Самоопределение писателя на позициях патриархального крестьянского демократизма устранит «посредственность» героя, снимет иллюзию социальной гармонии и обусловит рождение Константина Левина, одного из самых «автобиографических» героев Толстого.
5
Утверждая в кризисный для России период 60-х гг. приоритет свода нравственных правил над сводом «убеждений и идей», «знания сердечного» над «знанием разумным», Толстой стремился к одному — показать действенность нравственного чувства, его самосозидательную силу, способность противостояния общественной патологии во всех ее сферах. Возвращение писателя на грани 60–70-х гг. к педагогическим проблемам, создание «Азбуки» (1871–1872), обработка былинных сюжетов, обращение к эпохе Петра I[692] связуются одной и той же целью — отыскать источники нравственного противостояния разрушающим силам буржуазного утилитаризма.

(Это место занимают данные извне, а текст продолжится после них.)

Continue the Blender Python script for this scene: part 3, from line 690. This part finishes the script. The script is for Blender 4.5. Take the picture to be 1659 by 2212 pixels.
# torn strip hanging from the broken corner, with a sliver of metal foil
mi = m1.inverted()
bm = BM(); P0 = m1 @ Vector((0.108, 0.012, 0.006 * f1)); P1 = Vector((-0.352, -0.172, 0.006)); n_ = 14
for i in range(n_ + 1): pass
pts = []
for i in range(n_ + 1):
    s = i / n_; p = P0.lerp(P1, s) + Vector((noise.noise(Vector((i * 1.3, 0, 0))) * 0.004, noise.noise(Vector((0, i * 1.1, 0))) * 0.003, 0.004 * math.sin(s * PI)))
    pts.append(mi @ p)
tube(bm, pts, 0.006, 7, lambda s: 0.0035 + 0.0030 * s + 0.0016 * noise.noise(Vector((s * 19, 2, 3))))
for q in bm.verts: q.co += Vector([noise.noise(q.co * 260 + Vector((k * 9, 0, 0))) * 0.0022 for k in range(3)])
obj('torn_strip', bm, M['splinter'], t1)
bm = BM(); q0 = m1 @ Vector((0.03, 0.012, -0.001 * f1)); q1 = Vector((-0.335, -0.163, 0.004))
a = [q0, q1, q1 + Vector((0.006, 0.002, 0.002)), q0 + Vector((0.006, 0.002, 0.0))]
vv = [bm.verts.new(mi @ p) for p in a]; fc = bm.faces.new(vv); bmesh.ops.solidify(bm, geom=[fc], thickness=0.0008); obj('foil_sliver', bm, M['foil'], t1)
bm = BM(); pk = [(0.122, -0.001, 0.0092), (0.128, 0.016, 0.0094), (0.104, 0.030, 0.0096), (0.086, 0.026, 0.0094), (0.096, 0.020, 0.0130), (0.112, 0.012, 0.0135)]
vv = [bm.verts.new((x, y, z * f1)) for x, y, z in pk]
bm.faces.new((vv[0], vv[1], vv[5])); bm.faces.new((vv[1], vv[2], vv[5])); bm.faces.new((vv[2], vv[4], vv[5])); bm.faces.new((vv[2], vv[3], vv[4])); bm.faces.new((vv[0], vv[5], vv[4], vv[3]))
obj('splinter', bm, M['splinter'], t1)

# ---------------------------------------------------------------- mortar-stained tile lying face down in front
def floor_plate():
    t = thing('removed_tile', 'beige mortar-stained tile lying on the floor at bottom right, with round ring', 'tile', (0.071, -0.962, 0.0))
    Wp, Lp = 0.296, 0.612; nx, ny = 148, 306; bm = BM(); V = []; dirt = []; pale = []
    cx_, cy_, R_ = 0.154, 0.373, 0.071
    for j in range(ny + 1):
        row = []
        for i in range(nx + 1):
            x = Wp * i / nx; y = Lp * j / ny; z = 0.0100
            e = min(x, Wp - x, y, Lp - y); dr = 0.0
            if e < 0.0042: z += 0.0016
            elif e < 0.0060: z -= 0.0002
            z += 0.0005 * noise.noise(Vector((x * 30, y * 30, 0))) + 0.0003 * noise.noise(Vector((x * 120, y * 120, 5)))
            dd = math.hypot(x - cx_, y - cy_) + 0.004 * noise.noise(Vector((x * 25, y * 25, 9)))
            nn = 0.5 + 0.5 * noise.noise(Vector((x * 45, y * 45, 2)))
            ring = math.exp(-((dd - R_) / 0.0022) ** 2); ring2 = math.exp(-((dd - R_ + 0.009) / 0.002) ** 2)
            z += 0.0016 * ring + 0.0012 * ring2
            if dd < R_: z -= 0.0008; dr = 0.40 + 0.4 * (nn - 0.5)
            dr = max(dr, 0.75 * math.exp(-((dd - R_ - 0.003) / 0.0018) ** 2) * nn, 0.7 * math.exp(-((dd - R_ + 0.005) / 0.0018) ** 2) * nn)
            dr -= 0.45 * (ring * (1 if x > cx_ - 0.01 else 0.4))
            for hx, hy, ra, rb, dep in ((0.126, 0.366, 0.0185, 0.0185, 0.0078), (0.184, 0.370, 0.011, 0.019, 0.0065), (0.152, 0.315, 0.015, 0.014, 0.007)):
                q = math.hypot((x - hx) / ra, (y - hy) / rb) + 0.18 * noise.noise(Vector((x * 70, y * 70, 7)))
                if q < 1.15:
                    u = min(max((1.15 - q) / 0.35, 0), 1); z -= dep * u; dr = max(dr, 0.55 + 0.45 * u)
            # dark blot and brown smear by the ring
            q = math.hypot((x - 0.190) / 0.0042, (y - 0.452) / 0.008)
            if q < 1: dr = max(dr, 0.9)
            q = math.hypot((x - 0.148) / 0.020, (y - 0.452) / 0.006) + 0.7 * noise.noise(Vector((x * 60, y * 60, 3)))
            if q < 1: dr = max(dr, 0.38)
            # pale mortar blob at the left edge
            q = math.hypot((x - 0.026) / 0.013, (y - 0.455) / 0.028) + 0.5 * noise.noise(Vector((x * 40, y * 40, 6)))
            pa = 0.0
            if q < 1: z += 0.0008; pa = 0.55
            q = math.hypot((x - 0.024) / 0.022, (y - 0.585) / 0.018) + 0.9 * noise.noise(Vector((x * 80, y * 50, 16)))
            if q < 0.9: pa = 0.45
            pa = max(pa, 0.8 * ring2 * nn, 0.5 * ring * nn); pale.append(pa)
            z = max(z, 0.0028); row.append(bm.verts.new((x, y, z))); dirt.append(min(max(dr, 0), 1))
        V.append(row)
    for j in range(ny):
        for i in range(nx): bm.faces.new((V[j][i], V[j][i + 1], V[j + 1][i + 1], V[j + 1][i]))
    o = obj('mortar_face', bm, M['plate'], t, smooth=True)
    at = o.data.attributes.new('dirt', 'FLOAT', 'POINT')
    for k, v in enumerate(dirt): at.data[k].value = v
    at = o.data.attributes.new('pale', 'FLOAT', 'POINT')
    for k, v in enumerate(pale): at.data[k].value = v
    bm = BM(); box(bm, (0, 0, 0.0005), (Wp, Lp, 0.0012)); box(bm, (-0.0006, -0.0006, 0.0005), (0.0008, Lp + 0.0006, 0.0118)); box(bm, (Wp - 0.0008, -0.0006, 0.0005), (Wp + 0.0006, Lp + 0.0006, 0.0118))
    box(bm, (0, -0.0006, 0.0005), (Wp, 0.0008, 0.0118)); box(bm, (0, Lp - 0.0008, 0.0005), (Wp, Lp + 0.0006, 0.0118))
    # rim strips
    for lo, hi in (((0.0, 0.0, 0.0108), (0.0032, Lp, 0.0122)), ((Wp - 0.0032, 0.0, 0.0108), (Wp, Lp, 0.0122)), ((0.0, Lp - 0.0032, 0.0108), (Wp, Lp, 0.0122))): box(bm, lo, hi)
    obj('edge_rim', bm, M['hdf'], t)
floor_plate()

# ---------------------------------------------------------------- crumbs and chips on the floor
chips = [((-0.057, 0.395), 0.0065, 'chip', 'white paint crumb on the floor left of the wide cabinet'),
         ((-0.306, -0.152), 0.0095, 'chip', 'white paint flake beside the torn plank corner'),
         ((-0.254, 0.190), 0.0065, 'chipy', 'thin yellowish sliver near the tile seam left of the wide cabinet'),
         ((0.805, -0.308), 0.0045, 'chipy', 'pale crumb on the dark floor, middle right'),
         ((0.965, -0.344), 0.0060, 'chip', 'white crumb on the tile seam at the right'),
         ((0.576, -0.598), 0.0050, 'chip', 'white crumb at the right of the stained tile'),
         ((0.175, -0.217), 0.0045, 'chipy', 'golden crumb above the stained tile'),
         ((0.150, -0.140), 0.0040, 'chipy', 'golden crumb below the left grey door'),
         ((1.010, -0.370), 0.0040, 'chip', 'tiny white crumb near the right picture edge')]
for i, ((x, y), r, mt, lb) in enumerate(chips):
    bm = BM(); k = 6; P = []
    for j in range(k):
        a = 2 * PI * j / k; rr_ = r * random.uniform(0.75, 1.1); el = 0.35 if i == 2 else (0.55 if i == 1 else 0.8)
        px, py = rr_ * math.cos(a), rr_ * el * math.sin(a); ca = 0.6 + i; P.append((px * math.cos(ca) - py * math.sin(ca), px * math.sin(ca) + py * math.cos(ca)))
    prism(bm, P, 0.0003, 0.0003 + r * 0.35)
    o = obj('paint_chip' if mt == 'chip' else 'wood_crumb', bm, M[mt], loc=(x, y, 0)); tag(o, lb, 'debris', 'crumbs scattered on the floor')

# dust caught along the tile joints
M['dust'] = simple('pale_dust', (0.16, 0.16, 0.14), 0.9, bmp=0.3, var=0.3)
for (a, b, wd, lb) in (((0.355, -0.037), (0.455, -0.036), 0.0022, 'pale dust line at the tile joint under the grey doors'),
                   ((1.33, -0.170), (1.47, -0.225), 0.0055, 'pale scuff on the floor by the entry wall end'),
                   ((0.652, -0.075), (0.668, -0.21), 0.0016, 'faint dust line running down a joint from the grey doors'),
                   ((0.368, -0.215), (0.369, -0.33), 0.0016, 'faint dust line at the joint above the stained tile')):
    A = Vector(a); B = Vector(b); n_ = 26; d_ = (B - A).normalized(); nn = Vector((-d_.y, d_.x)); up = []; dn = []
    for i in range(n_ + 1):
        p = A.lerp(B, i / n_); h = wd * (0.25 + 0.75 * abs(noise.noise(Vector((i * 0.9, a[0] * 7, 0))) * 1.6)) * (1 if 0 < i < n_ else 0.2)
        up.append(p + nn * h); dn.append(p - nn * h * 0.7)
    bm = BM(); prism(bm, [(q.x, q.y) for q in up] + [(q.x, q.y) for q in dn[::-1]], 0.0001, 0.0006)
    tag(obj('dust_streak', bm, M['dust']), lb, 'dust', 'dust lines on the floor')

70-е гг., обнажившие все противоречия пореформенной действительности, по-новому поставили перед русским общественно-литературным сознанием (от консервативного и либерального до демократического) вопрос об исторических судьбах России. Ощущение трагизма русской жизни, «всеобщего обособления», «беспорядка», «химического разложения» (термины Достоевского) определило в этот период идейно-художественные искания Щедрина и Некрасова, Толстого и Достоевского и существенным образом сказалось на философской и стилевой структуре русского романа, повести и поэтических жанров в целом.
Обращение к нравственным возможностям личности, анализ противоречий социально-исторических прежде всего через «вскрытие» нравствено-психологических коллизий человеческого сознания, обреченного отстаивать себя «в хаосе понятий», сближали Толстого с Достоевским. Но только сближали. Конкретное решение вопроса о возможностях и путях челвеческого единения у Толстого и Достоевского во многом различно. Корни этого различия — в неодинаковом понимании писателями сущности человеческой природы и в их различном отношении к церкви, в неприятии ее Толстым и в апелляции к ней (при всех оговорках) Достоевского.
692
Об исканиях Толстого начала 70-х гг. см. в кн.: Эйхенбаум Б. М. Лев Толстой. Семидесятые годы. Л., 1974, с. 9–126.